James Ramsey, 65, who retired from the city's highway division as an accident investigator, decided to fight. Last summer, he filed a Freedom of Information Act request to find out how much money VDOT had spent on his legal case. VDOT refused to provide it, saying it was protected by attorney-client privilege.

To get the information he asked for, Ramsey had to take VDOT to court. The judge ordered VDOT to release the documents, ordered the agency to provide much of what it had blacked out and said Ramsey was entitled to attorney fees. Through June, it turns out, the agency had spent $41,000 on the Ramsey case.

That was more than six months ago. Now, both sides are preparing for trial Feb. 10, when Ramsey will answer VDOT's lawsuit and challenge its appraisal.

The Ramseys' attorney, Jeremy Hopkins, sees the case as one more abuse of eminent domain laws, the government bullying property owners into taking an offer on the chance that a court would not be as generous. "Litigating owners into submission," he called it.

VDOT's scheme, sadly, is more transparent than the records it kept from the Ramseys.
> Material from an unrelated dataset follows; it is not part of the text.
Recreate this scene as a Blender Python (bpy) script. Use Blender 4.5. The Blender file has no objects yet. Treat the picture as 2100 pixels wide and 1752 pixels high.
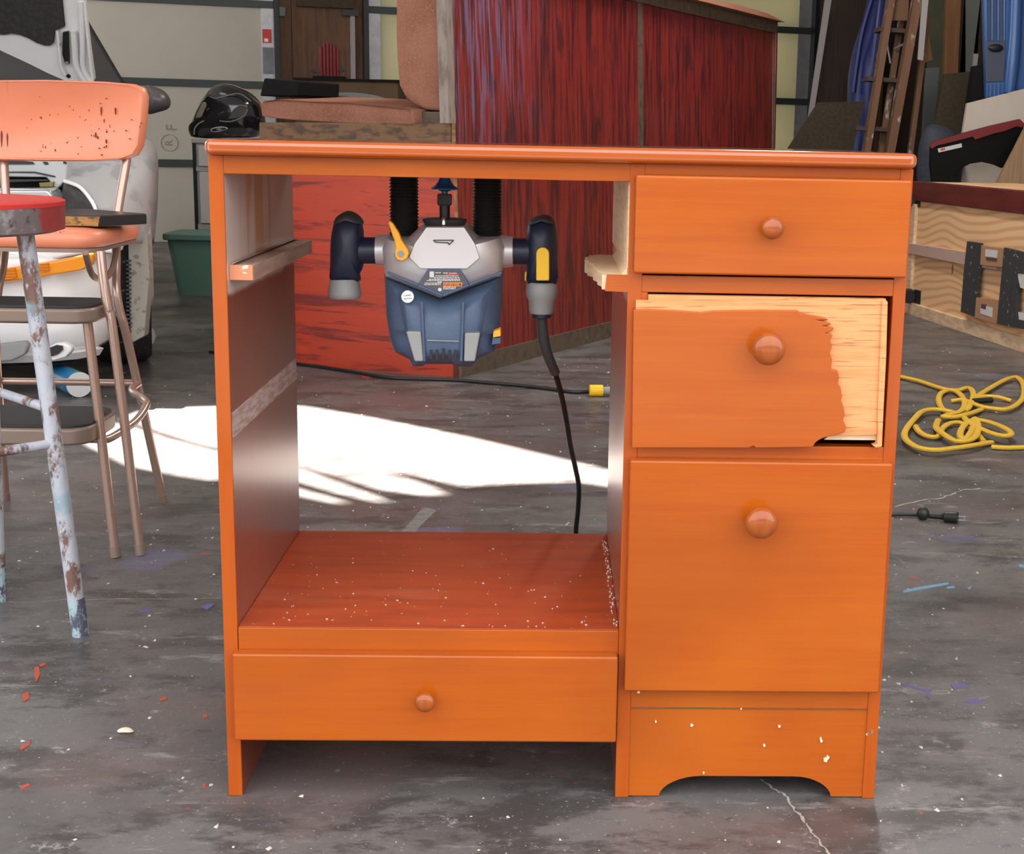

The state is lording over property owners its power to condemn land without consent. It shouldn't be able to reduce the amount it agreed to pay once it condemns a property.

Ramsey said he never expected the state to make him rich, but "they're just not treating me fair. I don't want anybody to ever have to go through the stress that we've gone through."

He clutched a copy of VDOT's stated "values and public service": "Be responsive to customer needs, consider what VDOT does in terms of how it benefits our customers, and treat customers with respect, courtesy, and fairness."

As he read it, he wondered, as we all should, how the agency could justify the way it's treated his family.